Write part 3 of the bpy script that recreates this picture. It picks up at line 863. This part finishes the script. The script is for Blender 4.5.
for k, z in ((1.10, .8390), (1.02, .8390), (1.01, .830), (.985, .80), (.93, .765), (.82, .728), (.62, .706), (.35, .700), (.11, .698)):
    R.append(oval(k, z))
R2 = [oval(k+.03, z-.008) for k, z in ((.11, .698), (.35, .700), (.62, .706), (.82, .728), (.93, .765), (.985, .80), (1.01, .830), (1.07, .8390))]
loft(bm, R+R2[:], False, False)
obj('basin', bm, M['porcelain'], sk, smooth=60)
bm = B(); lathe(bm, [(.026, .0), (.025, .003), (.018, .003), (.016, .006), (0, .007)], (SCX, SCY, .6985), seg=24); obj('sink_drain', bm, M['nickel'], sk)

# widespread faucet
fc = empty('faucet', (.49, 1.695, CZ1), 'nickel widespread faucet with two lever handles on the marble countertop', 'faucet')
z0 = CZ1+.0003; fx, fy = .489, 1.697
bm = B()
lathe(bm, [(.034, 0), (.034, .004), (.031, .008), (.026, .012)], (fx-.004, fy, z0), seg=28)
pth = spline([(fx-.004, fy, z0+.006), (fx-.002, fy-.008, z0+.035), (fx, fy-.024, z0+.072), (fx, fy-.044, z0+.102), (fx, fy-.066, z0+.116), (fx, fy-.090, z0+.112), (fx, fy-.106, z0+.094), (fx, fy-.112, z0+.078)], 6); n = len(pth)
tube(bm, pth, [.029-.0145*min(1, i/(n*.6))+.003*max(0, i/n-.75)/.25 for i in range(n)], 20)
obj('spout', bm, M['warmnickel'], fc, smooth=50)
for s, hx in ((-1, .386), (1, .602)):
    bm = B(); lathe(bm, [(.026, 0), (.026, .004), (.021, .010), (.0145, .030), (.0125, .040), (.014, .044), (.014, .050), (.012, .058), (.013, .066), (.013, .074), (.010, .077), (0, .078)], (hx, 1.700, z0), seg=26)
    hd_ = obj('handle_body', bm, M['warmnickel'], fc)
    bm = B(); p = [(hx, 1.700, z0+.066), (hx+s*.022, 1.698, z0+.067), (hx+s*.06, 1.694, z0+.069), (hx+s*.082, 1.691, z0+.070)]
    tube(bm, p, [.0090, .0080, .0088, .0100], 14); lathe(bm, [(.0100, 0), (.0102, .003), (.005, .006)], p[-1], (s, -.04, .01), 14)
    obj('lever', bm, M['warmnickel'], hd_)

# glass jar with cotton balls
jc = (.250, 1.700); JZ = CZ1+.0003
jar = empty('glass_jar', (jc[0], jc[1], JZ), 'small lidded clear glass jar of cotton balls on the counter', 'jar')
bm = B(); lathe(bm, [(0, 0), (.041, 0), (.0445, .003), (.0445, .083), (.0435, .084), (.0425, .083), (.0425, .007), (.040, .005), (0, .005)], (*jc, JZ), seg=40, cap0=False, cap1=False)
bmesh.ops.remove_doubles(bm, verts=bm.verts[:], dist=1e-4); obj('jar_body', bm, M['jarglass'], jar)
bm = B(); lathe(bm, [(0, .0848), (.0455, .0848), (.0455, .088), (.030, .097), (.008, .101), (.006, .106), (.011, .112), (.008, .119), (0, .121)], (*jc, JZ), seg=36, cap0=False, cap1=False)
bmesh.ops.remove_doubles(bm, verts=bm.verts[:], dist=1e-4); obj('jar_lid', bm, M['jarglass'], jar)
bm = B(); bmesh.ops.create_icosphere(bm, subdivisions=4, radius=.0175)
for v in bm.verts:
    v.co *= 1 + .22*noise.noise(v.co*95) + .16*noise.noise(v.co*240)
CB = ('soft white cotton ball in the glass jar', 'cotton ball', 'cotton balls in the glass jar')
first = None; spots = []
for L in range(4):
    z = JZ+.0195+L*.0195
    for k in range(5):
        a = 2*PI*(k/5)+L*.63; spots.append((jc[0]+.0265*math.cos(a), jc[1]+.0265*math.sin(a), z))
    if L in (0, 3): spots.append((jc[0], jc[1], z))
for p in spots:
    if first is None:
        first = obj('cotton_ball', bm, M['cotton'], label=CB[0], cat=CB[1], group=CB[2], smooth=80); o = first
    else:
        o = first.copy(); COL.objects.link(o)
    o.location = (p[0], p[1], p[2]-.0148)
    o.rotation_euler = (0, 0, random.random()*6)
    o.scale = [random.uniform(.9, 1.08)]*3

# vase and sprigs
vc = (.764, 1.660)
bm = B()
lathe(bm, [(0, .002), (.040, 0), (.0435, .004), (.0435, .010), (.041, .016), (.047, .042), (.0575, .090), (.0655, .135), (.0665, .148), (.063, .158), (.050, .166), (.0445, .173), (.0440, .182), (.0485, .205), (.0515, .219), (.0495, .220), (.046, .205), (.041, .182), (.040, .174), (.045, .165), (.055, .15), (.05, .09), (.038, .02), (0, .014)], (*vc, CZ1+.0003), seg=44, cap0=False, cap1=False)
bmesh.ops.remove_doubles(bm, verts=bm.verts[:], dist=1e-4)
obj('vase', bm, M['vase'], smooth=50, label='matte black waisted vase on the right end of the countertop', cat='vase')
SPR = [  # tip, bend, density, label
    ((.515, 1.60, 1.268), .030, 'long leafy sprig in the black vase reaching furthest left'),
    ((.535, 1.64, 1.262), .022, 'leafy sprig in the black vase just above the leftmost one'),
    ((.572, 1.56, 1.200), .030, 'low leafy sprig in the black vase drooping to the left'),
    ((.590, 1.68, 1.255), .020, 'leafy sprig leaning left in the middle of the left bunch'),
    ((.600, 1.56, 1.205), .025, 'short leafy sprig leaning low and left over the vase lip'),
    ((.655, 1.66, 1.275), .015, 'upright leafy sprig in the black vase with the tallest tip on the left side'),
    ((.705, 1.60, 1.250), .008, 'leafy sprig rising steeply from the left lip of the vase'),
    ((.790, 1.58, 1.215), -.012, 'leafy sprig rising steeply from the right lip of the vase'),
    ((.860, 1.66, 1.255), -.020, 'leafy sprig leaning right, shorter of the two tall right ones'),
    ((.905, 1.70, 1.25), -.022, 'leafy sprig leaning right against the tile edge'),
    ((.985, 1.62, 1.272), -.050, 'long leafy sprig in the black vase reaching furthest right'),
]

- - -

• **Task**
Write out the entire listing exactly.

• **Final result**
Write part 3 of the bpy script that recreates this picture. It picks up at line 863. This part finishes the script. The script is for Blender 4.5.
for k, z in ((1.10, .8390), (1.02, .8390), (1.01, .830), (.985, .80), (.93, .765), (.82, .728), (.62, .706), (.35, .700), (.11, .698)):
    R.append(oval(k, z))
R2 = [oval(k+.03, z-.008) for k, z in ((.11, .698), (.35, .700), (.62, .706), (.82, .728), (.93, .765), (.985, .80), (1.01, .830), (1.07, .8390))]
loft(bm, R+R2[:], False, False)
obj('basin', bm, M['porcelain'], sk, smooth=60)
bm = B(); lathe(bm, [(.026, .0), (.025, .003), (.018, .003), (.016, .006), (0, .007)], (SCX, SCY, .6985), seg=24); obj('sink_drain', bm, M['nickel'], sk)

# widespread faucet
fc = empty('faucet', (.49, 1.695, CZ1), 'nickel widespread faucet with two lever handles on the marble countertop', 'faucet')
z0 = CZ1+.0003; fx, fy = .489, 1.697
bm = B()
lathe(bm, [(.034, 0), (.034, .004), (.031, .008), (.026, .012)], (fx-.004, fy, z0), seg=28)
pth = spline([(fx-.004, fy, z0+.006), (fx-.002, fy-.008, z0+.035), (fx, fy-.024, z0+.072), (fx, fy-.044, z0+.102), (fx, fy-.066, z0+.116), (fx, fy-.090, z0+.112), (fx, fy-.106, z0+.094), (fx, fy-.112, z0+.078)], 6); n = len(pth)
tube(bm, pth, [.029-.0145*min(1, i/(n*.6))+.003*max(0, i/n-.75)/.25 for i in range(n)], 20)
obj('spout', bm, M['warmnickel'], fc, smooth=50)
for s, hx in ((-1, .386), (1, .602)):
    bm = B(); lathe(bm, [(.026, 0), (.026, .004), (.021, .010), (.0145, .030), (.0125, .040), (.014, .044), (.014, .050), (.012, .058), (.013, .066), (.013, .074), (.010, .077), (0, .078)], (hx, 1.700, z0), seg=26)
    hd_ = obj('handle_body', bm, M['warmnickel'], fc)
    bm = B(); p = [(hx, 1.700, z0+.066), (hx+s*.022, 1.698, z0+.067), (hx+s*.06, 1.694, z0+.069), (hx+s*.082, 1.691, z0+.070)]
    tube(bm, p, [.0090, .0080, .0088, .0100], 14); lathe(bm, [(.0100, 0), (.0102, .003), (.005, .006)], p[-1], (s, -.04, .01), 14)
    obj('lever', bm, M['warmnickel'], hd_)

# glass jar with cotton balls
jc = (.250, 1.700); JZ = CZ1+.0003
jar = empty('glass_jar', (jc[0], jc[1], JZ), 'small lidded clear glass jar of cotton balls on the counter', 'jar')
bm = B(); lathe(bm, [(0, 0), (.041, 0), (.0445, .003), (.0445, .083), (.0435, .084), (.0425, .083), (.0425, .007), (.040, .005), (0, .005)], (*jc, JZ), seg=40, cap0=False, cap1=False)
bmesh.ops.remove_doubles(bm, verts=bm.verts[:], dist=1e-4); obj('jar_body', bm, M['jarglass'], jar)
bm = B(); lathe(bm, [(0, .0848), (.0455, .0848), (.0455, .088), (.030, .097), (.008, .101), (.006, .106), (.011, .112), (.008, .119), (0, .121)], (*jc, JZ), seg=36, cap0=False, cap1=False)
bmesh.ops.remove_doubles(bm, verts=bm.verts[:], dist=1e-4); obj('jar_lid', bm, M['jarglass'], jar)
bm = B(); bmesh.ops.create_icosphere(bm, subdivisions=4, radius=.0175)
for v in bm.verts:
    v.co *= 1 + .22*noise.noise(v.co*95) + .16*noise.noise(v.co*240)
CB = ('soft white cotton ball in the glass jar', 'cotton ball', 'cotton balls in the glass jar')
first = None; spots = []
for L in range(4):
    z = JZ+.0195+L*.0195
    for k in range(5):
        a = 2*PI*(k/5)+L*.63; spots.append((jc[0]+.0265*math.cos(a), jc[1]+.0265*math.sin(a), z))
    if L in (0, 3): spots.append((jc[0], jc[1], z))
for p in spots:
    if first is None:
        first = obj('cotton_ball', bm, M['cotton'], label=CB[0], cat=CB[1], group=CB[2], smooth=80); o = first
    else:
        o = first.copy(); COL.objects.link(o)
    o.location = (p[0], p[1], p[2]-.0148)
    o.rotation_euler = (0, 0, random.random()*6)
    o.scale = [random.uniform(.9, 1.08)]*3

# vase and sprigs
vc = (.764, 1.660)
bm = B()
lathe(bm, [(0, .002), (.040, 0), (.0435, .004), (.0435, .010), (.041, .016), (.047, .042), (.0575, .090), (.0655, .135), (.0665, .148), (.063, .158), (.050, .166), (.0445, .173), (.0440, .182), (.0485, .205), (.0515, .219), (.0495, .220), (.046, .205), (.041, .182), (.040, .174), (.045, .165), (.055, .15), (.05, .09), (.038, .02), (0, .014)], (*vc, CZ1+.0003), seg=44, cap0=False, cap1=False)
bmesh.ops.remove_doubles(bm, verts=bm.verts[:], dist=1e-4)
obj('vase', bm, M['vase'], smooth=50, label='matte black waisted vase on the right end of the countertop', cat='vase')
SPR = [  # tip, bend, density, label
    ((.515, 1.60, 1.268), .030, 'long leafy sprig in the black vase reaching furthest left'),
    ((.535, 1.64, 1.262), .022, 'leafy sprig in the black vase just above the leftmost one'),
    ((.572, 1.56, 1.200), .030, 'low leafy sprig in the black vase drooping to the left'),
    ((.590, 1.68, 1.255), .020, 'leafy sprig leaning left in the middle of the left bunch'),
    ((.600, 1.56, 1.205), .025, 'short leafy sprig leaning low and left over the vase lip'),
    ((.655, 1.66, 1.275), .015, 'upright leafy sprig in the black vase with the tallest tip on the left side'),
    ((.705, 1.60, 1.250), .008, 'leafy sprig rising steeply from the left lip of the vase'),
    ((.790, 1.58, 1.215), -.012, 'leafy sprig rising steeply from the right lip of the vase'),
    ((.860, 1.66, 1.255), -.020, 'leafy sprig leaning right, shorter of the two tall right ones'),
    ((.905, 1.70, 1.25), -.022, 'leafy sprig leaning right against the tile edge'),
    ((.985, 1.62, 1.272), -.050, 'long leafy sprig in the black vase reaching furthest right'),
]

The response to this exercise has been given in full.